簿記試験を超えて⑧ 絶望の海・希望の小島

「吉川課長は、何かを企んでいる」
会社では、いつの間にか嫌な噂が広がっていました。

何事もなく会社で静かに暮らすには、会計士試験合格は目立ち過ぎたのかもしれません。
奇しくも、10年間ぶりの宇宙飛行士募集再開から2日後の4月3日の朝、まだ3回目の宇宙への挑戦を諦めきれずにくすぶっていた私は、保健室の先生から電話を貰いました。
「ちょっと来ない?」

1年前のレントゲン検査の御礼のお菓子と、受験指導校の合格体験記に載った自分の記事を持って訪問しました。しかし、そこで先生が切り出したのは思ってもみなかった話でした。

「技術者にはお金の知識は必要ないとのお達しです。
もし会社に残りたいならきっぱりと資格を捨てるようにとのことです」

状況は混乱していました。
会社で何が問題にされているのか? 私はどうするべきなのか・・・

「勉強していた時は、それを誰も知らず、何も問題になっていませんでした。
今になって、何が問題にされているのか教えて下さい。
大学院卒だからですか? 資格ですか? れともお金の知識が問題なのでしょうか?」

「最近、誰かから通報があったようです。吉川課長は技術に関係ないことをやっていると・・・
でももう良いじゃないですか。
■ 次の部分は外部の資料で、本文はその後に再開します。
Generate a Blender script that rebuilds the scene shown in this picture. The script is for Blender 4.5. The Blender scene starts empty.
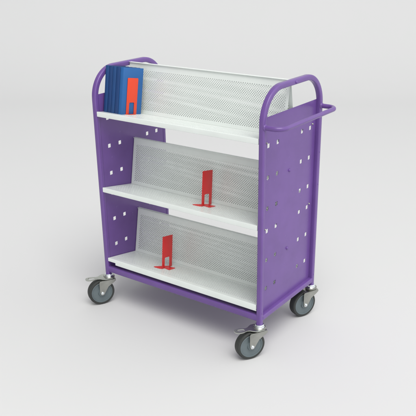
import bpy, bmesh, math, random
from mathutils import Vector, Matrix
random.seed(4)
sc = bpy.context.scene
col = sc.collection
PI = math.pi

# ------------------------------------------------------------ dimensions (m)
W, D, T = 0.969, 0.516, 0.025          # outer length, depth, tube size
ZB, H, R = 0.021, 1.098, 0.150         # post bottom, arch top, arch outer radius
ZF = -0.144                            # floor
YF, DF, HT = 0.214, 0.0375, 0.201      # shelf fold depth, drop, back plate top
TH = math.atan2(DF, YF)
ZP = 0.969
SHELF_Z = (0.8895, 0.5055, 0.118)

# ------------------------------------------------------------ materials
def new_mat(name):
    m = bpy.data.materials.new(name); m.use_nodes = True
    nt = m.node_tree
    return m, nt, nt.nodes['Principled BSDF']

def paint(name, c, rough=0.35, wear=None, var=0.06, bump=0.15, scale=900, coat=0.0, metallic=0.0, spec=0.5):
    m, nt, b = new_mat(name)
    N, L = nt.nodes, nt.links
    tc = N.new('ShaderNodeTexCoord')
    n1 = N.new('ShaderNodeTexNoise'); n1.inputs['Scale'].default_value = 9; n1.inputs['Detail'].default_value = 5
    L.new(tc.outputs['Object'], n1.inputs['Vector'])
    rr = N.new('ShaderNodeValToRGB')
    lo = [max(0, v*(1-var)) for v in c]; hi = [min(1, v*(1+var)) for v in c]
    rr.color_ramp.elements[0].position = 0.3; rr.color_ramp.elements[1].position = 0.7
    rr.color_ramp.elements[0].color = (*lo, 1); rr.color_ramp.elements[1].color = (*hi, 1)
    L.new(n1.outputs['Fac'], rr.inputs['Fac']); L.new(rr.outputs['Color'], b.inputs['Base Color'])
    mr = N.new('ShaderNodeMapRange'); mr.inputs['To Min'].default_value = rough*0.85; mr.inputs['To Max'].default_value = rough*1.2
    n3 = N.new('ShaderNodeTexNoise'); n3.inputs['Scale'].default_value = 35; n3.inputs['Detail'].default_value = 6
    L.new(tc.outputs['Object'], n3.inputs['Vector'])
    L.new(n3.outputs['Fac'], mr.inputs['Value']); L.new(mr.outputs['Result'], b.inputs['Roughness'])
    n2 = N.new('ShaderNodeTexNoise'); n2.inputs['Scale'].default_value = scale; n2.inputs['Detail'].default_value = 2
    L.new(tc.outputs['Object'], n2.inputs['Vector'])
    n4 = N.new('ShaderNodeTexNoise'); n4.inputs['Scale'].default_value = 5; n4.inputs['Detail'].default_value = 1
    L.new(tc.outputs['Object'], n4.inputs['Vector'])
    b0 = N.new('ShaderNodeBump'); b0.inputs['Strength'].default_value = 0.25; b0.inputs['Distance'].default_value = 0.004
    L.new(n4.outputs['Fac'], b0.inputs['Height'])
    bp = N.new('ShaderNodeBump'); bp.inputs['Strength'].default_value = bump; bp.inputs['Distance'].default_value = 0.0004
    L.new(n2.outputs['Fac'], bp.inputs['Height']); L.new(b0.outputs['Normal'], bp.inputs['Normal'])
    L.new(bp.outputs['Normal'], b.inputs['Normal'])
    if wear:
        # sparse rubbed scratches and small chips
        mp = N.new('ShaderNodeMapping'); mp.inputs['Scale'].default_value = (60, 9, 26); mp.inputs['Rotation'].default_value = (.5, .3, .2)
        L.new(tc.outputs['Object'], mp.inputs['Vector'])
        ns = N.new('ShaderNodeTexNoise'); ns.inputs['Scale'].default_value = 2.2; ns.inputs['Detail'].default_value = 8; ns.inputs['Roughness'].default_value = .7
        L.new(mp.outputs['Vector'], ns.inputs['Vector'])
        wr = N.new('ShaderNodeValToRGB'); wr.color_ramp.elements[0].position = .66; wr.color_ramp.elements[1].position = .74
        L.new(ns.outputs['Fac'], wr.inputs['Fac'])
        mul = N.new('ShaderNodeMath'); mul.operation = 'MULTIPLY'; mul.inputs[1].default_value = wear[1]
        L.new(wr.outputs['Color'], mul.inputs[0])
        mx = N.new('ShaderNodeMix'); mx.data_type = 'RGBA'
        L.new(mul.outputs[0], mx.inputs['Factor']); L.new(rr.outputs['Color'], mx.inputs['A']); mx.inputs['B'].default_value = (*wear[0], 1)
        L.new(mx.outputs['Result'], b.inputs['Base Color'])
    b.inputs['Coat Weight'].default_value = coat
    b.inputs['Metallic'].default_value = metallic
    b.inputs['Specular IOR Level'].default_value = spec
    return m

M_PURPLE = paint('purple_powder_coat', (0.142, 0.070, 0.272), rough=0.25, var=0.07, bump=0.3, wear=((.28, .21, .42), .22))
M_WHITE = paint('white_powder_coat', (0.735, 0.775, 0.745), rough=0.30, var=0.03, bump=0.15, wear=((.50, .52, .48), .5))
M_ZINC = paint('zinc_plated_steel', (0.37, 0.375, 0.345), rough=0.36, var=0.30, bump=0.2, scale=200, metallic=1.0)
M_PEDAL = paint('pedal_zinc', (0.50, 0.52, 0.48), rough=0.36, var=0.18, bump=0.2, scale=200, metallic=1.0)
M_BRIGHT = paint('bright_zinc', (0.80, 0.84, 0.86), rough=0.2, var=0.05, bump=0.1, scale=200, metallic=1.0)
M_TYRE = paint('dark_rubber', (0.030, 0.033, 0.031), rough=0.6, var=0.35, bump=0.4, scale=400, wear=((.13, .13, .12), .7))
M_DISC = paint('grey_nylon', (0.115, 0.145, 0.155), rough=0.42, var=0.16, bump=0.3, scale=300, wear=((.22, .23, .22), .5))
M_RED = paint('crimson_enamel', (0.68, 0.030, 0.030), rough=0.33, var=0.05)
M_ORANGE = paint('orange_red_enamel', (0.72, 0.055, 0.015), rough=0.38, var=0.04)
M_BLUES = [paint('blue_cloth_%d' % i, c, rough=0.55, var=0.08, bump=0.6, scale=700) for i, c in enumerate((
    (0.008, 0.055, 0.185), (0.007, 0.045, 0.160), (0.009, 0.058, 0.190), (0.007, 0.046, 0.165), (0.013, 0.088, 0.285), (0.013, 0.105, 0.315)))]  # light in the colour: first four darkened as shaded spines, last two as lit cover
M_PAGES = paint('paper_pages', (0.62, 0.58, 0.48), rough=0.8, var=0.06, bump=0.6, scale=1200)

m, nt, b = new_mat('studio_backdrop')
tc = nt.nodes.new('ShaderNodeTexCoord'); nz = nt.nodes.new('ShaderNodeTexNoise')
nz.inputs['Scale'].default_value = 0.7; nz.inputs['Detail'].default_value = 3
rp = nt.nodes.new('ShaderNodeValToRGB')
rp.color_ramp.elements[0].color = (0.615, 0.614, 0.612, 1); rp.color_ramp.elements[1].color = (0.630, 0.629, 0.627, 1)
nt.links.new(tc.outputs['Object'], nz.inputs['Vector']); nt.links.new(nz.outputs['Fac'], rp.inputs['Fac'])
nt.links.new(rp.outputs['Color'], b.inputs['Base Color'])
b.inputs['Roughness'].default_value = 0.9; b.inputs['Specular IOR Level'].default_value = 0.15
M_BACK = m

# ------------------------------------------------------------ helpers
def link_mesh(name, bm, mat, parent=None, smooth=True, angle=40):
    bmesh.ops.recalc_face_normals(bm, faces=bm.faces)
    me = bpy.data.meshes.new(name); bm.to_mesh(me); bm.free()
    me.materials.append(mat)
    if smooth:
        for p in me.polygons: p.use_smooth = True
        me.set_sharp_from_angle(angle=math.radians(angle))
    o = bpy.data.objects.new(name, me); col.objects.link(o)
    if parent: o.parent = parent
    return o

def empty(name, loc=(0, 0, 0)):
    o = bpy.data.objects.new(name, None); o.empty_display_size = 0.05
    col.objects.link(o); o.location = loc
    return o

def box(bm, x0, x1, y0, y1, z0, z1, bev=0.0, M=None, seg=2):
    r = bmesh.ops.create_cube(bm, size=1)
    vs = r['verts']
    for v in vs:
        v.co = Vector(((x0+x1)/2 + v.co.x*(x1-x0), (y0+y1)/2 + v.co.y*(y1-y0), (z0+z1)/2 + v.co.z*(z1-z0)))
    if bev:
        es = list({e for v in vs for e in v.link_edges})
        rr = bmesh.ops.bevel(bm, geom=es, offset=bev, segments=seg, profile=0.5, affect='EDGES')
        vs = list({v for v in rr['verts']} | {v for v in vs if v.is_valid})
    if M:
        for v in vs: v.co = M @ v.co
    return vs

def sweep(bm, path, prof, xdir, closed=False, caps=True):
    """path points, profile (a,b): a along xdir, b along the in-plane normal"""
    n = len(path); rings = []
    xd = Vector(xdir)
    for i, p in enumerate(path):
        a = path[max(i-1, 0)]; c = path[min(i+1, n-1)]
        t = (Vector(c)-Vector(a)).normalized()
        nn = xd.cross(t).normalized()
        rings.append([bm.verts.new(Vector(p) + xd*u + nn*v) for u, v in prof])
    k = len(prof)
    for i in range(n-1):
        for j in range(k):
            bm.faces.new((rings[i][j], rings[i][(j+1) % k], rings[i+1][(j+1) % k], rings[i+1][j]))
    if caps:
        bm.faces.new(rings[0][::-1]); bm.faces.new(rings[-1])

def round_rect(w, h, r, seg=4):
    pts = []
    for cx, cy, a0 in ((w/2-r, h/2-r, 0), (-w/2+r, h/2-r, 90), (-w/2+r, -h/2+r, 180), (w/2-r, -h/2+r, 270)):
        for i in range(seg+1):
            a = math.radians(a0+90*i/seg)
            pts.append((cx+r*math.cos(a), cy+r*math.sin(a)))
    return pts

def circle(r, n=16):
    return [(r*math.cos(2*PI*i/n), r*math.sin(2*PI*i/n)) for i in range(n)]

def lathe(bm, prof, M, n=48):
    """prof list of (r, h) revolved round local z; M places it"""
    rings = []
    for r, h in prof:
        if r < 1e-6:
            rings.append([bm.verts.new(M @ Vector((0, 0, h)))])
        else:
            rings.append([bm.verts.new(M @ Vector((r*math.cos(2*PI*i/n), r*math.sin(2*PI*i/n), h))) for i in range(n)])
    for a, b_ in zip(rings[:-1], rings[1:]):
        for i in range(n):
            j = (i+1) % n
            if len(a) == 1 and len(b_) == 1: continue
            if len(a) == 1: bm.faces.new((a[0], b_[i], b_[j]))
            elif len(b_) == 1: bm.faces.new((a[i], a[j], b_[0]))
            else: bm.faces.new((a[i], a[j], b_[j], b_[i]))

def prism(bm, pts, M, h0, h1, bev=0.0):
    """polygon in local xy extruded h0..h1 in local z"""
    a = [bm.verts.new(M @ Vector((x, y, h0))) for x, y in pts]
    b_ = [bm.verts.new(M @ Vector((x, y, h1))) for x, y in pts]
    n = len(pts)
    fs = [bm.faces.new(a[::-1]), bm.faces.new(b_)]
    for i in range(n):
        fs.append(bm.faces.new((a[i], a[(i+1) % n], b_[(i+1) % n], b_[i])))
    if bev:
        es = list(set(fs[0].edges) | set(fs[1].edges))
        bmesh.ops.bevel(bm, geom=es, offset=bev, segments=2, profile=0.5, affect='EDGES')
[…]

会社なんか、思い切って辞めちゃいなさいよ。
ほら、この合格体験記の表紙にだって『未来のために今すべきこと』って書いてあるじゃない。
皆さんにもそう伝えておくから!」

先生の善意は、小さな野火に油を注いでしまったようです。
どこからどこまでが先生の意見で、どこからどこまでが会社の見解なのか、私には分かりませんでした。
「ま、待って下さい。私はここから逃げ出す積りで勉強していたわけではありません。
そもそも会社に居たら、会計士として公認されるのに必要な実務要件すら満たせないのですから・・・」

思わず熱い何かが、私の冷え切った両頬を伝って落ちました。
しかしその後も野火は燃え広がって行きました。

私はとうとう覚悟を決めるべき時が来たことを知りました。
大急ぎで転職活動に入りました。
しかし既に年齢は40代半ば、まともな仕事が見つかりません。

すっかり技術の道を諦め、しっかり腹を据え直し、
今度は大手監査法人の地方事務所に願書を出しました。
監査法人トーマツの大宮事務所から内定を貰ったのがようやく1ヶ月後、
奇しくも最善条件での内定でした。それは本当に幸いなことでした。

「地方事務所は、地域の会社と密着していてお互いの顔が良く見える利点があります。
昨今、大学を出たばかりで会社の実務経験を知らないメンバーが増えていますから、会社の中で様々な経験をしてきた吉川さんのような方が仲間に加わって下されば心強いです。
それに、地方事務所のクライアントは小さいので、会社の仕組みを学ぶには良い環境だと思います。
いつか吉川さんが新たな世界に向かって旅立つその日まで、うちで勉強してみませんか?」
「私のような者にチャンスを下さり、本当にありがとうございます!」

この内定は、進路相談に伺った先生方からのアドバイスにも助けられた結果でした。

「いいですか、絶対に見失ってはいけませんよ。
公認会計士の仕事とは決して単なる帳簿の間違い探しなどではありません。
会社は往々にして今そこにある問題に目をつぶり課題を先送りしがちです。
吉川さんも悔しい思いをなさって来たのでしょう?
そういう状況を見分けて、必要があれば早めに方向修正を促すのも公認会計士の大切な役割なのです。
普通の会計士とは違う経歴の吉川さんだからこそやるべきことがきっとありますよ」

「かつてこんなことがありました。
『あそこはしっかりした経理担当者がいるから大丈夫』といわれている支店があった。
それで十年以上も監査を受けていなかった。
私がそこの監査担当になった時、いやな予感がしたのです。
無理にお願いして初めて往査に行った日、経理担当者は行方不明となりました。
夕方になって海に浮かんでいる所を発見されたのです。
調べてみたら数百万円の横領が見つかりました。

でもね、その人が悪いんじゃないのですよ。
全て現場任せにしてほったらかしにしていた会社のマネージメントにこそ問題がある。
そういう問題に早く気付いて指摘ができたら、人の命だって救えるかも知れない・・・
公認会計士の仕事とはそういうものなのです。いかがですか?」

「先生、アドバイスを下さり本当にありがとうございます。なんとか頑張ってみます!」

世界が絶望の海だと知るからこそ見えてくる、感謝という小島です。